Pasados ya 43 años, podemos decir que, en aquel momento, muchos, todos, los culés exclamaron mirando al cielo aquello de “ya me puedo morir en paz”, incapaces de comprender, de entender, que aquella inmensa felicidad, aquel “¡mamita, campeonamos!”, era solo el inicio de una luna de miel interminable con Cruyff y, sobre todo, el nacimiento de un modelo, de un estilo de juego, de interpretar el fútbol que, no solo colmaría su felicidad, sino que impactaría en el mundo entero.

Cruyff, pese a ser muy holandés, mucho, y no dejar de serlo nunca (incluso del Ajax, por supuesto, con quien siguió colaborando durante muchos años), se convirtió en un ciudadano más (e importante) de Barcelona, de Catalunya. Y siempre quiso devolver a su gente, a la gente que le quería y admiraba,  buena parte de ese cariño.

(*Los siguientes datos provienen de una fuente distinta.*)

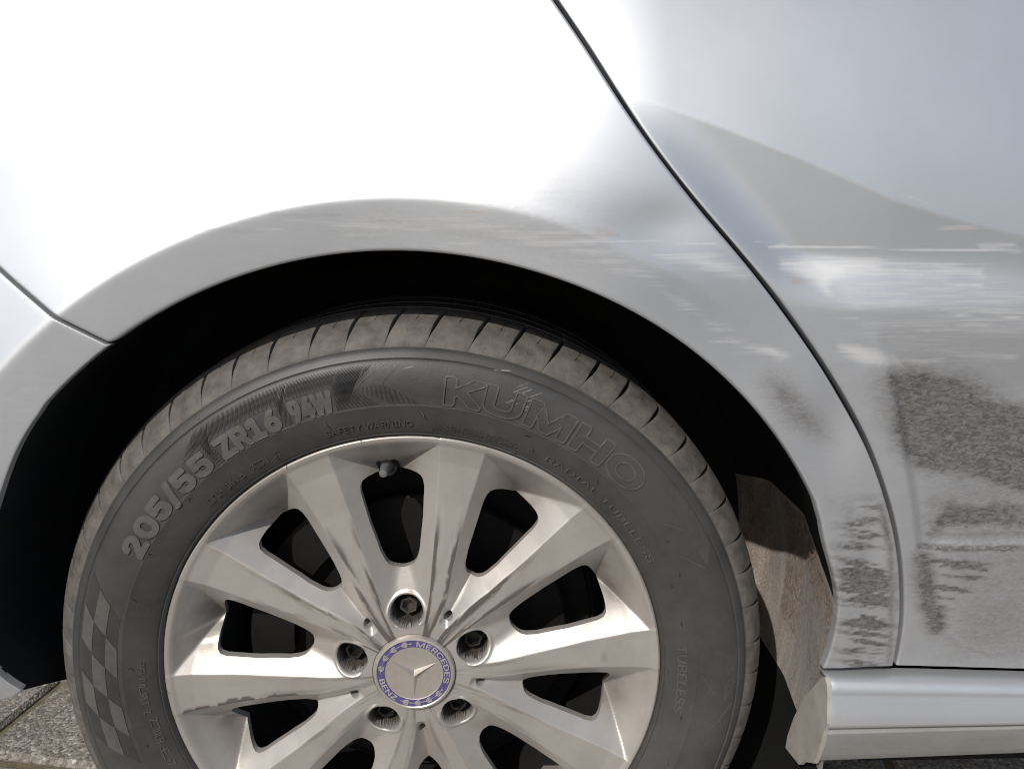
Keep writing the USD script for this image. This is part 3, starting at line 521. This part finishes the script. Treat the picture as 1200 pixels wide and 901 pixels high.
# raised writing and ornaments on the sidewall ------------------------------------
def flat_text(text, h, bold=False):
    m = meshkit.text_mesh(text, h, 0.001, bold); t = m.triangles
    t = t[np.all(np.abs(t[:, :, 2]) < 1e-9, axis=1)]
    return unary_union([Polygon(q[:, :2]).buffer(1e-6) for q in t])
def on_tyre(shape, th0, r0, height, ref=None, seg=0.0035, follow=None, straight=False):
    """a flat drawing (x along the tyre clockwise, y outwards) raised on the sidewall"""
    yf = follow or tyre_y; out = []
    for g in getattr(shape, 'geoms', [shape]):
        if g.is_empty or g.area < 1e-9: continue
        g = g.segmentize(seg); m = trimesh.creation.extrude_polygon(g, 1.0, engine='earcut')
        v, f = trimesh.remesh.subdivide_to_size(m.vertices, m.faces, max(seg * 1.6, 1.01) if False else 1.2) if False else (m.vertices, m.faces)
        side = np.ptp(v[f][:, :, 2], axis=1) > 0.5
        # refine the faces in the plane only
        v2, z2 = v[:, :2], v[:, 2]
        mm = trimesh.Trimesh(np.c_[v2, z2 * 1e-4], f, process=False)
        vv, ff = trimesh.remesh.subdivide_to_size(mm.vertices, mm.faces, seg * 2.2, max_iter=8)
        z = vv[:, 2] * 1e4; r = r0 + vv[:, 1]; th = th0 - vv[:, 0] / (ref or r0)
        y = yf(r) + 0.0004 - z * (height + 0.0004)
        out.append(trimesh.Trimesh(np.stack([r * np.cos(th), y, r * np.sin(th)], 1), ff, process=False))
    m = trimesh.util.concatenate(out); 
    return m
def fixw(m):
    m.merge_vertices(); m.fix_normals(); return m
from shapely import affinity
def word(text, th_a, th_b, r0, h, height, material, bold=False, outline=None, r_ref=None):
    s = flat_text(text, h, bold); x0, _, x1, _ = s.bounds; r_ref = r_ref or r0 + h / 2
    L = rad(th_a - th_b) * r_ref
    s = affinity.scale(affinity.translate(s, -x0, 0), L / (x1 - x0), 1.0, origin=(0, 0))
    if not outline and h > 0.01: s = s.buffer(0.0011)
    if outline: s = s.buffer(0.0011).buffer(outline * 0.5).difference(s.buffer(0.0011 - outline * 0.5))
    put(WH, 'sidewall_lettering', fixw(on_tyre(s.simplify(0.00008), rad(th_a), r0, height, r_ref)), material)
word('205/55', 151.5, 127.5, 0.2482, 0.0160, 0.0009, 'size_rubber', True)
word('ZR16', 125.0, 112.6, 0.2482, 0.0160, 0.0009, 'size_rubber', True)
word('94W', 110.2, 102.6, 0.2482, 0.0160, 0.0009, 'size_rubber', True)
word('KUMHO', 82.2, 43.8, 0.2500, 0.0200, 0.0003, 'name_rubber', True)
word('KUMHO', 82.6, 43.4, 0.2500, 0.0200, 0.0010, 'lettering_rubber', True, outline=0.0014)
word('RADIAL TUBELESS', 60.5, 28.0, 0.2275, 0.0052, 0.0011, 'lettering_rubber')
word('SAFETY WARNING', 106.0, 88.5, 0.2275, 0.0048, 0.0011, 'lettering_rubber')
word('TUBELESS', 7.5, -8.5, 0.2300, 0.0075, 0.0005, 'lettering_rubber')
def faint(th_a, th_b, r0, h, height, seed):
    """worn small print that cannot be read in the photograph: rows of short raised strokes"""
    rr = np.random.default_rng(seed); x, out, L = 0.0, [], rad(th_a - th_b) * (r0 + h / 2); t = h * 0.075
    while x < L:
        w = h * rr.uniform(0.45, 0.65)
        if rr.random() > 0.16:
            for k in range(rr.integers(2, 4)):
                q = [[(x, 0), (x, h)], [(x + w, 0), (x + w, h)], [(x, h), (x + w, h)], [(x, 0), (x + w, 0)], [(x, 0), (x + w, h)], [(x, h / 2), (x + w, h / 2)]][rr.integers(0, 6)]
                out.append(LineString(q).buffer(t, cap_style='square'))
        x += w + h * 0.3
    tag(put(WH, 'sidewall_small_print', fixw(on_tyre(unary_union(out), rad(th_a), r0, height, r0 + h / 2)), 'lettering_rubber'), kind='stuff')
for k in range(3): faint(84.6, 67.0, 0.2290 - 0.0024 * k, 0.0017, 0.0005, 60 + k)
faint(135.0, 116.5, 0.2275, 0.0045, 0.0008, 70); faint(187.0, 175.5, 0.2290, 0.0045, 0.0007, 71); faint(203.0, 188.5, 0.2260, 0.0050, 0.0007, 72)
def quad_on(pts, height, material, name='sidewall_tile'):
    """a raised patch with corners (theta degrees, r)"""
    q = Polygon([(rad(-t) * 0.26, r - 0.26) for t, r in pts]).buffer(-0.0001)
    put(WH, name, fixw(on_tyre(q, 0.0, 0.26, height, 0.26, seg=0.003)), material)
# chequered flag
cols = [0.2795, 0.2695, 0.2585, 0.2490]; n0 = 157.5; dth = 6.4
for i in range(5):
    for j in range(3):
        t0 = n0 + i * dth + j * 2.6; t1 = t0 + dth; sk_ = 2.6
        quad_on([(t0, cols[j]), (t0 + sk_, cols[j + 1]), (t1 + sk_, cols[j + 1]), (t1, cols[j])], 0.0005 if (i + j) % 2 else 0.00015, 'tile_rubber' if (i + j) % 2 else 'dark_tile_rubber')
# fine-ribbed flashes either side of the maker's name
def ribs(region, ang, pitch_, w):
    x0, y0, x1, y1 = region.bounds; c = region.centroid; L = max(x1 - x0, y1 - y0) * 1.5; lines = []
    for d in np.arange(-L / 2, L / 2, pitch_):
        lines.append(affinity.rotate(LineString([(c.x - L, c.y + d), (c.x + L, c.y + d)]), ang, origin=c).buffer(w / 2, cap_style='flat'))
    return unary_union(lines).intersection(region)
def rib_patch(pts, ang, pitch_=0.0010, w=0.0005, height=0.0005, minus=None):
    q = Polygon([(rad(-t) * 0.26, r - 0.26) for t, r in pts])
    if minus is not None: q = q.difference(minus)
    m = on_tyre(ribs(q, ang, pitch_, w), 0.0, 0.26, height, 0.26, seg=0.006); tag(put(WH, 'sidewall_ribs', fixw(m), 'lettering_rubber'), kind='stuff')
letters = unary_union([])
rib_patch([(127, 0.2800), (100.5, 0.2800), (94.2, 0.2800), (98.5, 0.2625), (94.5, 0.2475), (128, 0.2475), (133, 0.262)], 62, minus=unary_union([affinity.translate(Polygon([(rad(-a_) * 0.26, -0.0128), (rad(-a_) * 0.26, 0.0062), (rad(-b_) * 0.26, 0.0062), (rad(-b_) * 0.26, -0.0128)]), 0, 0) for a_, b_ in ((125.4, 112.2), (110.6, 102.2), (152, 127.2))]))
rib_patch([(98.5, 0.2625), (93.4, 0.2635), (87.0, 0.2478), (92.2, 0.2478)], 80)
for c_ in ((35.4, 0.2735), (27.3, 0.2735), (-1.0, 0.2735)):
    rib_patch([(c_[0] + 4.2, c_[1] + 0.004), (c_[0] - 0.6, c_[1] + 0.0065), (c_[0] - 4.2, c_[1] - 0.003), (c_[0] + 1.0, c_[1] - 0.0065)], 20)
for t0, ra, rb, t1 in ((92.8, 0.2800, 0.2635, 98.0), (90.6, 0.2800, 0.2640, 93.6), (-5, 0.279, 0.262, -11), (-12, 0.280, 0.266, -7), (-14, 0.264, 0.250, -9), (-19, 0.275, 0.262, -24), (31.5, 0.266, 0.252, 35.5), (23, 0.268, 0.254, 27), (-3, 0.262, 0.249, 1)):
    s = LineString([(rad(-t0) * 0.26, ra - 0.26), (rad(-t1) * 0.26, rb - 0.26)]).buffer(0.00035); put(WH, 'sidewall_line', fixw(on_tyre(s, 0.0, 0.26, 0.0004, 0.26)), 'lettering_rubber')
# pale rub marks across the sidewall
rs = np.random.default_rng(8); marks_ = []
for k in range(16):
    t = 69.5 + rs.normal() * 1.0; r0 = 0.268 + rs.normal() * 0.004; L = rs.uniform(0.003, 0.008)
    x0 = rad(-t) * 0.26; marks_.append(LineString([(x0 - L * 0.6, r0 - 0.26 - L * 0.5), (x0 + L * 0.6, r0 - 0.26 + L * 0.5)]).buffer(rs.uniform(0.0002, 0.0005)))
for t, r0 in ((89.0, 0.2765), (73.5, 0.2845), (74.6, 0.2835)):
    x0 = rad(-t) * 0.26; marks_.append(LineString([(x0 - 0.003, r0 - 0.261), (x0 + 0.003, r0 - 0.2595)]).buffer(0.0005))
put(WH, 'rub_mark', fixw(on_tyre(unary_union(marks_), 0.0, 0.26, 0.00025, 0.26)), 'rub_grey').SetCustomDataByKey('kind', 'stuff')
# rubber vent whiskers
for t, r in ((127.2, 0.232), (117.0, 0.226), (105.2, 0.241), (100.3, 0.2195), (144.5, 0.2195), (135.6, 0.243), (150.0, 0.243), (160.5, 0.243), (86.5, 0.240), (84.4, 0.2195), (66.5, 0.240), (66.6, 0.2195), (63.5, 0.231), (41.5, 0.2195), (31.2, 0.2485), (22.5, 0.236), (24.0, 0.2475), (13.0, 0.2365), (1.0, 0.221), (-9.0, 0.238), (176.0, 0.238), (182.5, 0.2195), (194.0, 0.238), (50.0, 0.24), (-20, 0.237)):
    rr = np.random.default_rng(int(t * 10) + 4000); a = rad(t); p = np.array([r * math.cos(a), tyre_y(r), r * math.sin(a)])
    d = np.array([rr.normal() * 0.5, -1.0, rr.normal() * 0.5]); d /= np.linalg.norm(d)
    c = trimesh.creation.cylinder(0.00042, segment=[p + [0, 0.0005, 0], p + d * rr.uniform(0.003, 0.0055)], sections=7)
    put(WH, 'vent_whisker', c, 'tyre_rubber', smooth=50)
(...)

Puede, sí, que el detalle de ser, incluso, seleccionador catalán, fuera una de esas maniobras premeditadas, no así ponerle de nombre a su hijo Jordi, que lo hizo con el alma y, según Laporta, “por la provocación de impedírselo la ley, cosa que a Johan le hizo ser aún más tozudo, hasta conseguirlo. Siempre contaba que había driblado al empleado del Registro Civil y había conseguido llamar a su hijo Johan Jordi”.

Hace un año que nos dejó y sigue vivo. Hace un año que nos dejó y ya le encontramos a faltar. Hace un año que nos dejó y poco nos importa a muchos, como recuerda el gran ‘Zubi’, cómo decida el Barça homenajear al genio que puso en marcha la fábrica de los sueños. El homenaje aparece cada día sobre el césped. Y, cuando no se juega como inventó Cruyff, se nota. Es su sello.

El sello que algunos, como el ganador Pep Guardiola, intentan que perdure sin él. Como recordaba no hace mucho el ‘mago de Santpedor’, “Johan ya se había convertido en una especie de abuelo, de simpático y venerable ‘avi’, al que acudes para pedirle consejo, para lo que sea, y siempre está dispuesto a escucharte y, por supuesto, regalarte su sabiduría”.